Rachel C. Weingarten, a New York stylist and personal brand consultant, thinks Rawlings-Blake needs to be "a bit more polished."

For instance, Weingarten loved Rawlings-Blake's bold, red inauguration suit, calling it "a fabulous power color."

She liked the bracelet-length sleeves, the shape of the collar and the unusual buttons, but faulted the fit.

"I feel like she's trying so hard to be serious and she's choosing clothes that she thinks look serious, but she ends up looking a little matronly," says Weingarten, author of "Career and Corporate Cool."

She'd like to see the mayor in fitted skirts, unstructured jackets and jackets with a higher collar and a bit of a military cut.

Her colors should be from "a more sophisticated palette," purples, grays and blues.

Also, Weingarten thinks Rawlings-Blake is a natural for statement accessories.

'Serious-minded yet stylish'

(Professor Mary Ellen Balchunis says suits should be a staple for female politicians, but they can liven up their looks with accessories like this flower pin worn by former Atlanta Mayor Shirley Franklin. -- AP photo)

LaSalle University political science professor Mary Ellen Balchunis believes a female mayor should dress better than her employees to stand out.
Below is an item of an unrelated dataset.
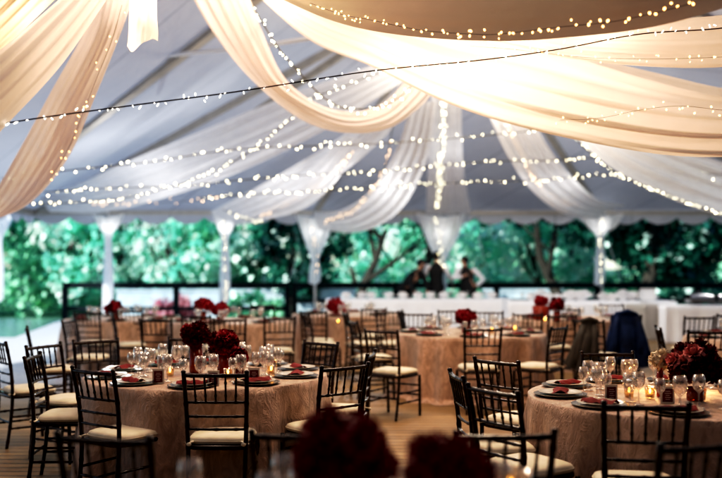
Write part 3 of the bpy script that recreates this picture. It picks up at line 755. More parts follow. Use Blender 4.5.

She also knows it's a sad reality that female politicians' looks are scrutinized much more than those of male politicians. "You don't hear reporters saying, ‘Oh, he's going bald and his pants can't make it over his big stomach," she says, "but people talk about Hillary Clinton's big calves."

Balchunis, who teaches a course called "Women in Politics," thinks business suits are a must, but there's no reason a mayor can't make them stylish and personal with scarves, pins and belts.

She praises Rawlings-Blake's suit choices as "very professional" and thinks she comes across as "serious-minded yet stylish."

"She doesn't want to go over the top because she's a professional and wants to be seen that way," Balchunis says. "I think she's in line."

Clothes as the messenger

(Ann Corbett, a former mayor, cautions that — fair or not — a female politician's clothes attract a disproportionate amount of attention, something Secretary of State Hillary Clinton knows all too well. -- AP photo)

"I was the first woman mayor elected in 100 years," says Ann Corbett, the former mayor of Floral Park, N.Y. "People did look at me and how I was dressed — I was very conscious of that."

Corbett, who steered toward a more conservative look, advises Rawlings-Blake to follow her example, staying away from anything too revealing that would distract from her work and anything too expensive that might send the wrong message. She should also look for outfits that will fit in at the many, disparate places she'll be making appearances on any given day.

Corbett recalls a morning after 9/11 when she had to go to a funeral, then a parade and then another funeral. After the first memorial service, she changed in her car from her black suit into a red one — and then back again after the parade.

"Your clothes can really telegraph a message," Corbett says. A female mayor "needs to look more like she's in public service, less like an actress."